## Task prompt
Extract the listing below in full, unchanged.

---------- Collected data

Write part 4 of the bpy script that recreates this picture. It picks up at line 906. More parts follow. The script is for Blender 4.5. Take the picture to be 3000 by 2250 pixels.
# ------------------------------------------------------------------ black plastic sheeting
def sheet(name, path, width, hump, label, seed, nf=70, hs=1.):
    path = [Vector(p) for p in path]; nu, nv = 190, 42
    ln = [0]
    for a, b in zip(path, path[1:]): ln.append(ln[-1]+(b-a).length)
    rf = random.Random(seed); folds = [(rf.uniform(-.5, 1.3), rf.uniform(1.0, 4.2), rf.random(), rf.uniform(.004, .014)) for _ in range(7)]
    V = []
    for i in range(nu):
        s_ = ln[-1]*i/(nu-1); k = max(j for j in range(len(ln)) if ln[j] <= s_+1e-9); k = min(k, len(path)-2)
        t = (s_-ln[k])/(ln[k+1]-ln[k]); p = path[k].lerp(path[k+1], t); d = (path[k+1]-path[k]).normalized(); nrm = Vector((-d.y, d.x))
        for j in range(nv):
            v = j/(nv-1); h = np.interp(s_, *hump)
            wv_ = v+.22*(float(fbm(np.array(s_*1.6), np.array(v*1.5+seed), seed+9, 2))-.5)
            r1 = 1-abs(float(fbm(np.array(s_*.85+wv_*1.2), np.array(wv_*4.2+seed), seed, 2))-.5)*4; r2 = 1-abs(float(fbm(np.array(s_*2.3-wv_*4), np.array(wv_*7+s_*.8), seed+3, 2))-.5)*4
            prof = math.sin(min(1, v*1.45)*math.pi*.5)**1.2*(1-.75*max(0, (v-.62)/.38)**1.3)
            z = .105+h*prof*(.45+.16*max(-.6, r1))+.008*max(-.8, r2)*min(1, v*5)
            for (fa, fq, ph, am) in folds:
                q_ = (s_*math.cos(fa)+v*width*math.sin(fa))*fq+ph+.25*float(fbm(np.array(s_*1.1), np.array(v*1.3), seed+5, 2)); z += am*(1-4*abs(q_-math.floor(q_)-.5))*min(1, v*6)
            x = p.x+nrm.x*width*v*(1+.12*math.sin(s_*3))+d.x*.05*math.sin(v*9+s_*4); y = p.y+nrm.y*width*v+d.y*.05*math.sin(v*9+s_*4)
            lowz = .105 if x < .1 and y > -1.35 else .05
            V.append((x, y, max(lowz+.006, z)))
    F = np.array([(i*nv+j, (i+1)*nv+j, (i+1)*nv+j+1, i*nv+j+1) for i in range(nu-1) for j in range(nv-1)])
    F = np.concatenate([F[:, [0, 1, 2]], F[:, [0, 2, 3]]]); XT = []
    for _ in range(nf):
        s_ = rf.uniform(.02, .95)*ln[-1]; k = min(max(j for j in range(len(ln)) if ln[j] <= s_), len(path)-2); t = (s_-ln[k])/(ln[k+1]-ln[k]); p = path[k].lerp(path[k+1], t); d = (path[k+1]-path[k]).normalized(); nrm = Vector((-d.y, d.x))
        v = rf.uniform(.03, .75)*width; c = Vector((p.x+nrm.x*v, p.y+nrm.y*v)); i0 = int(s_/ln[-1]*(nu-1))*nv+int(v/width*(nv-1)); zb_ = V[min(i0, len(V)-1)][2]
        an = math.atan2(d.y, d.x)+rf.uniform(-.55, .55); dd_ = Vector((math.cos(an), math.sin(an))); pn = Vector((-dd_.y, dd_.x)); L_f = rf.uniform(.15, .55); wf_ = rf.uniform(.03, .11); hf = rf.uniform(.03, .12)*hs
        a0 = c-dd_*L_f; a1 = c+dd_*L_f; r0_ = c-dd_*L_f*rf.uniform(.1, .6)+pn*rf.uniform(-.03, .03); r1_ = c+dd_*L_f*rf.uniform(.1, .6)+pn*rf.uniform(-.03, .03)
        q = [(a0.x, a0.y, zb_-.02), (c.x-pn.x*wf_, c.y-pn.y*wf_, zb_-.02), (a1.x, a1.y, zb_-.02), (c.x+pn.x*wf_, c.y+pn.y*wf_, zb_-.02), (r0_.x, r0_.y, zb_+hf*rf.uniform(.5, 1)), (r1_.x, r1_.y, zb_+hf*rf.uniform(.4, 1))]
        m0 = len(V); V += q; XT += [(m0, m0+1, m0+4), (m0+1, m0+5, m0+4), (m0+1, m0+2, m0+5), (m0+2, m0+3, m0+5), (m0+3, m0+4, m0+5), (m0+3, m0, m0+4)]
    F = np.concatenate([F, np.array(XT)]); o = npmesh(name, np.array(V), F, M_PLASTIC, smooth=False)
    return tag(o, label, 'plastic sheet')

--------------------

## The solution
Write part 4 of the bpy script that recreates this picture. It picks up at line 906. More parts follow. The script is for Blender 4.5. Take the picture to be 3000 by 2250 pixels.
# ------------------------------------------------------------------ black plastic sheeting
def sheet(name, path, width, hump, label, seed, nf=70, hs=1.):
    path = [Vector(p) for p in path]; nu, nv = 190, 42
    ln = [0]
    for a, b in zip(path, path[1:]): ln.append(ln[-1]+(b-a).length)
    rf = random.Random(seed); folds = [(rf.uniform(-.5, 1.3), rf.uniform(1.0, 4.2), rf.random(), rf.uniform(.004, .014)) for _ in range(7)]
    V = []
    for i in range(nu):
        s_ = ln[-1]*i/(nu-1); k = max(j for j in range(len(ln)) if ln[j] <= s_+1e-9); k = min(k, len(path)-2)
        t = (s_-ln[k])/(ln[k+1]-ln[k]); p = path[k].lerp(path[k+1], t); d = (path[k+1]-path[k]).normalized(); nrm = Vector((-d.y, d.x))
        for j in range(nv):
            v = j/(nv-1); h = np.interp(s_, *hump)
            wv_ = v+.22*(float(fbm(np.array(s_*1.6), np.array(v*1.5+seed), seed+9, 2))-.5)
            r1 = 1-abs(float(fbm(np.array(s_*.85+wv_*1.2), np.array(wv_*4.2+seed), seed, 2))-.5)*4; r2 = 1-abs(float(fbm(np.array(s_*2.3-wv_*4), np.array(wv_*7+s_*.8), seed+3, 2))-.5)*4
            prof = math.sin(min(1, v*1.45)*math.pi*.5)**1.2*(1-.75*max(0, (v-.62)/.38)**1.3)
            z = .105+h*prof*(.45+.16*max(-.6, r1))+.008*max(-.8, r2)*min(1, v*5)
            for (fa, fq, ph, am) in folds:
                q_ = (s_*math.cos(fa)+v*width*math.sin(fa))*fq+ph+.25*float(fbm(np.array(s_*1.1), np.array(v*1.3), seed+5, 2)); z += am*(1-4*abs(q_-math.floor(q_)-.5))*min(1, v*6)
            x = p.x+nrm.x*width*v*(1+.12*math.sin(s_*3))+d.x*.05*math.sin(v*9+s_*4); y = p.y+nrm.y*width*v+d.y*.05*math.sin(v*9+s_*4)
            lowz = .105 if x < .1 and y > -1.35 else .05
            V.append((x, y, max(lowz+.006, z)))
    F = np.array([(i*nv+j, (i+1)*nv+j, (i+1)*nv+j+1, i*nv+j+1) for i in range(nu-1) for j in range(nv-1)])
    F = np.concatenate([F[:, [0, 1, 2]], F[:, [0, 2, 3]]]); XT = []
    for _ in range(nf):
        s_ = rf.uniform(.02, .95)*ln[-1]; k = min(max(j for j in range(len(ln)) if ln[j] <= s_), len(path)-2); t = (s_-ln[k])/(ln[k+1]-ln[k]); p = path[k].lerp(path[k+1], t); d = (path[k+1]-path[k]).normalized(); nrm = Vector((-d.y, d.x))
        v = rf.uniform(.03, .75)*width; c = Vector((p.x+nrm.x*v, p.y+nrm.y*v)); i0 = int(s_/ln[-1]*(nu-1))*nv+int(v/width*(nv-1)); zb_ = V[min(i0, len(V)-1)][2]
        an = math.atan2(d.y, d.x)+rf.uniform(-.55, .55); dd_ = Vector((math.cos(an), math.sin(an))); pn = Vector((-dd_.y, dd_.x)); L_f = rf.uniform(.15, .55); wf_ = rf.uniform(.03, .11); hf = rf.uniform(.03, .12)*hs
        a0 = c-dd_*L_f; a1 = c+dd_*L_f; r0_ = c-dd_*L_f*rf.uniform(.1, .6)+pn*rf.uniform(-.03, .03); r1_ = c+dd_*L_f*rf.uniform(.1, .6)+pn*rf.uniform(-.03, .03)
        q = [(a0.x, a0.y, zb_-.02), (c.x-pn.x*wf_, c.y-pn.y*wf_, zb_-.02), (a1.x, a1.y, zb_-.02), (c.x+pn.x*wf_, c.y+pn.y*wf_, zb_-.02), (r0_.x, r0_.y, zb_+hf*rf.uniform(.5, 1)), (r1_.x, r1_.y, zb_+hf*rf.uniform(.4, 1))]
        m0 = len(V); V += q; XT += [(m0, m0+1, m0+4), (m0+1, m0+5, m0+4), (m0+1, m0+2, m0+5), (m0+2, m0+3, m0+5), (m0+3, m0+4, m0+5), (m0+3, m0, m0+4)]
    F = np.concatenate([F, np.array(XT)]); o = npmesh(name, np.array(V), F, M_PLASTIC, smooth=False)
    return tag(o, label, 'plastic sheet')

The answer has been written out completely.